Niespodziewana aktywność Lecha Kaczyńskiego w sprawie kryzysu w służbie zdrowia potwierdza, że obecnie panujący układ władz najlepiej sprawdza się w polskiej rzeczywistości. Bowiem sytuacja, w której prezydent i premier pochodzą z dwóch różnych obozów politycznych powoduje, że ośrodki te zaczynają ze sobą konkurować. A oczywistym jest przecież, że rywalizacja jest podstawowym czynnikiem stymulującym rozwój w każdej dziedzinie działalności człowieka czyli także w polityce.
Bardzo dobitnie potwierdziły to dwa lata, podczas których PiS posiadał oba najważniejsze w kraju stanowiska. W tym czasie Lech Kaczyński nie występował z żadnymi inicjatywami choć rząd jego brata miał przecież podobne problemy do obecnej koalicji. Zatem sytuacja taka nie działała dopingująco na ówczesnego premiera. Natomiast obecnie, bardzo zresztą słuszna prezydencka propozycja zwołania „okrągłego stołu” dotyczącego problemów służby zdrowia, wymusza na gabinecie Tuska podjęcie konkretnych działań. W przeciwnym bowiem wypadku rząd może stracić inicjatywę w tej dziedzinie na rzecz głowy państwa. Z pewnością sytuacja taka oznaczałaby wzmocnienie pałacu prezydenckiego a przecież do tego PO nie zamierza dopuścić. W związku z tym rywalizacja na tym polu pomiędzy PO i PiS może się okazać zbawienna bowiem spowoduje szybkie dokonanie wciąż odkładanej reformy obecnego systemu.
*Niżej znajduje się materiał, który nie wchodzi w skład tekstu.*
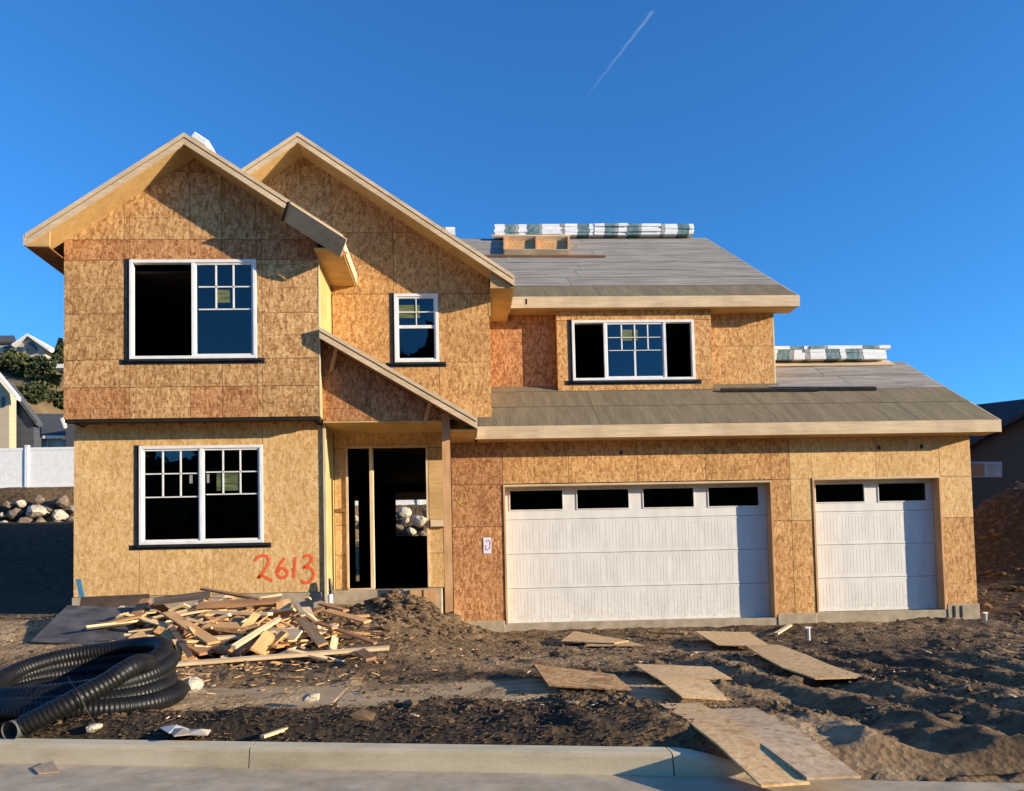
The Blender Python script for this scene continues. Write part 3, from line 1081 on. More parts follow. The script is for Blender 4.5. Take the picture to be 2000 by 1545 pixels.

Oczywiście służba zdrowia nie jest jedynym obszarem, w którym skutki konkurencji między ośrodkami władzy mogą być wielce pozytywne dla rozwoju Polski. Aktywnie działający urząd prezydencki – nawet jeżeli będzie się to odbywało tylko w sferze werbalnej spowoduje, że rząd zostanie zmuszony do podejmowania rzuconych mu w ten sposób wyzwań. Zwłaszcza, że obecny premier ma wielką ochotę zastąpić głowę państwa na jego stanowisku już za trzy lata. W związku z tym Donald Tusk nie może lekceważyć problemów podejmowanych przez swego konkurenta bowiem musi pokazać społeczeństwu, że będzie potrafił być lepszym prezydentem. Oczywiście sytuacja taka działa także w drugim kierunku i dotychczas ospały w polityce wewnętrznej Lech Kaczyński wykazywać się będzie musiał wieloma pomysłami na rozwiązanie bieżących problemów Polaków, czego przez pierwsze lata swojej prezydentury unikał.
Zatem nieoczekiwanie ostra i czasami brutalna rywalizacja pomiędzy PO i PiS może wkrótce okazać się motorem zmieniającym Polskę. I będzie to nawet lepsze niż gdyby obie partie były w koalicji.